Monthly Notices of the Royal Astronomical Society dergisinde yayımlanan makale, bilim insanlarının bu konuda karamsar olduklarını ortaya koyuyor. Uzaylılardan korunmak için ortaya attıkları yöntem ise lazer ateşleyerek Dünya’yı geçici süre görünmez kılmak.
Söz konusu yöntem, ‘gezegen avcısı‘ Kepler Teleskobu’nun yıldız sistemlerinde gezegen keşfetme yöntemine dayanıyor. Kepler, gezegenlerin yıldızları önünden geçerken oluşturdukları nokta karaltıyı tespit ediyor. Güneş’in ışığının ne kadar bloke edildiği, gezegenin büyüklüğü, kütlesi ve diğer özellikleri hakkında bulgular sunuyor.
Araştırma ekibi üyelerinden Alex Teachey ve meslektaşları, bu karaltıyı kamufle ederlerse kötü niyetli uzaylıların Dünya’yı göremeyeceklerini düşünüyor. Bunun için, Dünya Güneş’in önünden geçerken lazer atışı yapılacak ve Dünya’nın izi ışınla kamufle edilecek.
Gizmodo’ya konuşan Teachey, “İlk fikir bilginin şifrelenerek iletilebileceği bir teknoloji geliştirmekti… Daha sonra bir adım öteye giderek iletim şeklini değiştirerek Dünya’yı görünmez kılabileceğimizi fark ettik” ifadesini kullandı.
Nasıl çalışacak?
Columbia Üniversitesi’nde akademisyen olan Teachey’in hesaplamalarına göre, her yıl 10 saat boyunca 30 MW lazer ateşlersek, Dünya’nın izini optik dalgaboylarında silebiliriz.
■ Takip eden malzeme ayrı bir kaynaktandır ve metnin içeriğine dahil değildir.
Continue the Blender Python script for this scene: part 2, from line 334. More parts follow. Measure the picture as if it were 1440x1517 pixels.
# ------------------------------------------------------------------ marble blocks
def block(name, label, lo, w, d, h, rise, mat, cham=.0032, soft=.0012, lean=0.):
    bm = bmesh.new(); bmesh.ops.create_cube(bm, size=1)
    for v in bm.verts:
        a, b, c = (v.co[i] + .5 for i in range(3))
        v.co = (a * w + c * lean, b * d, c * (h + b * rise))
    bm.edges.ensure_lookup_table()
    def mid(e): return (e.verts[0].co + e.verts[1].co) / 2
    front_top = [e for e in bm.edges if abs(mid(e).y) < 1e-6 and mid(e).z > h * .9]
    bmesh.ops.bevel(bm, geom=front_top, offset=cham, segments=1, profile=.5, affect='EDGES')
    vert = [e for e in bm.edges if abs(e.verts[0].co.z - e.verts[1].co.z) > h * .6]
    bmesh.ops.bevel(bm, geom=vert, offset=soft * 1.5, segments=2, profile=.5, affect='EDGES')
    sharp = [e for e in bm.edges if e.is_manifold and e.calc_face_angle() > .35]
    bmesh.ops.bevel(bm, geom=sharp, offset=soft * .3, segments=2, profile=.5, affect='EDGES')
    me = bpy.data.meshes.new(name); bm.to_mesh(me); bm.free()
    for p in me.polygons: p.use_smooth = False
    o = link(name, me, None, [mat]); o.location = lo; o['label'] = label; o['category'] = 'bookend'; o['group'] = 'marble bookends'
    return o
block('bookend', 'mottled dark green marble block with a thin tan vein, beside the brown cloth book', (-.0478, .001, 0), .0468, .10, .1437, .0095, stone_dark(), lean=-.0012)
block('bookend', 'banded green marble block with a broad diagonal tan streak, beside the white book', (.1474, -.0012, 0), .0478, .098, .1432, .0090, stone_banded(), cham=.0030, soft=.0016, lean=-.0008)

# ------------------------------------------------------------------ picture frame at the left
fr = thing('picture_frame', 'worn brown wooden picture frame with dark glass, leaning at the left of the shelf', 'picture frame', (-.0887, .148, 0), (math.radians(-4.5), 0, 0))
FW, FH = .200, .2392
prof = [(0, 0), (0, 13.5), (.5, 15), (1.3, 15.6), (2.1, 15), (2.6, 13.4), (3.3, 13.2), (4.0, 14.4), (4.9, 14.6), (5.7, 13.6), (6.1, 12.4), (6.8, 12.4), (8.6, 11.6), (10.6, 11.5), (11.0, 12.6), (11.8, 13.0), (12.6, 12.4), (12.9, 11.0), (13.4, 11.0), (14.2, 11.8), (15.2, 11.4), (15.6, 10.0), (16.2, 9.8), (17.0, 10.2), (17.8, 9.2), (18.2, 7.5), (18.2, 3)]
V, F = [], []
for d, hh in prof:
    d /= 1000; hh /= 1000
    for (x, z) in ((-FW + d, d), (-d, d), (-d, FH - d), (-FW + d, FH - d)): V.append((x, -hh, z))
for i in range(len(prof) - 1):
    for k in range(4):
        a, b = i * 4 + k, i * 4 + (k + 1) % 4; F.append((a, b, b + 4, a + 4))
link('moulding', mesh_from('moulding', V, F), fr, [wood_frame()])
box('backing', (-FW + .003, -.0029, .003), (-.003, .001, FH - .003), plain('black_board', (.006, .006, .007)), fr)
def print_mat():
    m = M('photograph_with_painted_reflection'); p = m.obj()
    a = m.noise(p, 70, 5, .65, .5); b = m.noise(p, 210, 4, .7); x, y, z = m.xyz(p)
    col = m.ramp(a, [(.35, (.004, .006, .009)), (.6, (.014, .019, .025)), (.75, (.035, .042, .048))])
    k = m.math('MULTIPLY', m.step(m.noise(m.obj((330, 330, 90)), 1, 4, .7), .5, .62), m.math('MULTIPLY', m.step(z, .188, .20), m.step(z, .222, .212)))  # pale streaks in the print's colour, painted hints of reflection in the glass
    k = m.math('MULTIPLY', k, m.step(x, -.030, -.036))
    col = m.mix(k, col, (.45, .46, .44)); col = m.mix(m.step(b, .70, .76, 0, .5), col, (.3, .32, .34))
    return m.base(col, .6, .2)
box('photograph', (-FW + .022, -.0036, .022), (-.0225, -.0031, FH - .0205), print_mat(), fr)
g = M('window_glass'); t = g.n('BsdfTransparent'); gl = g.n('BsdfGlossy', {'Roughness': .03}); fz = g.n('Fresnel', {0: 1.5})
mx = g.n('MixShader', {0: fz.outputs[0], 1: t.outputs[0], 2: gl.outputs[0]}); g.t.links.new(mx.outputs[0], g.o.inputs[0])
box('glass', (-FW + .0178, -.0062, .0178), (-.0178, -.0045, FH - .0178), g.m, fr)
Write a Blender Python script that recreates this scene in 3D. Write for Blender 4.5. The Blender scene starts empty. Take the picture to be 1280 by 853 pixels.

Her yıl belli aralıklarla ateşlenecek lazer, farklı yıldız sistemlerinden Dünya’nın görünmez olmasını sağlayabilir.
30 MW enerji, Uluslararası Uzay İstasyonu’nun (UUİ) bir yıllık enerji tüketimine eşit. Teachey, söz konusu lazeri gerekli kaynak verilirse bir hafta içinde yapabileceklerini, mevcut teknolojinin yeterli olduğunu belirtti.
Dünya’yı görünmez kılsak da uzaylılar radyal hız ölçümleriyle bizi görebilir.
Dahası, her dalgaboyunda lazer hazırlanarak, Dünya’nın görünmezliği tam kapasiteye çıkarılabilir. Tam ölçekli koruma için gereken enerji ise 250 MW. Öte yandan, görünmezlik teknolojisinin geri tepme ihtimali de var.
Birçok uzaylı medeniyetin bize kıyasla über teknolojiye sahip olduğunu varsayarsak, tam ölçekli lazer koruması işe yaramayabilir. Uzaylılar görünmez Dünya’yı bu sefer radyal hız dedektörleri ile tespit edebilir. Böyle bir durumda, görünmez haldeki gezegende çok değerli bir şeyler olduğunu düşünüp gelebilirler. IQ’su düşük insanlıkla karşılaşınca da, hayal kırıklığına uğrayıp öfkeyle bizi yok edebilirler.
Uzaylılar yer mi?
Lazer görünmezlik planı, optimum ölçekte 160 MW’lık bir enerji gerektiriyor. Söz konusu miktarla Dünya’nın atmosfere yansıyan biyolojik canlılığını ve su ile oksijen varlığını gizlemek mümkün. Teachey de bu opsiyonun en iyisi olduğunu düşünüyor. “Bir gezegen görecekler ama birçokları gibi ölü bir kayalıktan ibaret olduğunu düşünecekler.”
Uzaylılar konusunda paranoyak olmamak mümkün değil. Ancak çok daha ileri teknolojiler varken, süper üstün medeniyetlere karşı gizlilik politikası izlemek, bizi komik duruma da düşürebilir.
Uzaylıların köle bulmak, genetik deneyler yapmak, hibrit ırk oluşturmak, beyin kontrolü ile kötü amaçlarına yormak, madenlerini tüketmek ve tatil yapmak için gelebileceği veya çoktan geldiği Dünyamızı korumak henüz insanlığın elinde değil desek yanlış olmaz. Çelyabinsk meteorunu bile patladığı ana kadar fark edemeyen insanlık, kozmik tehditlere karşı resmen çaresiz durumda.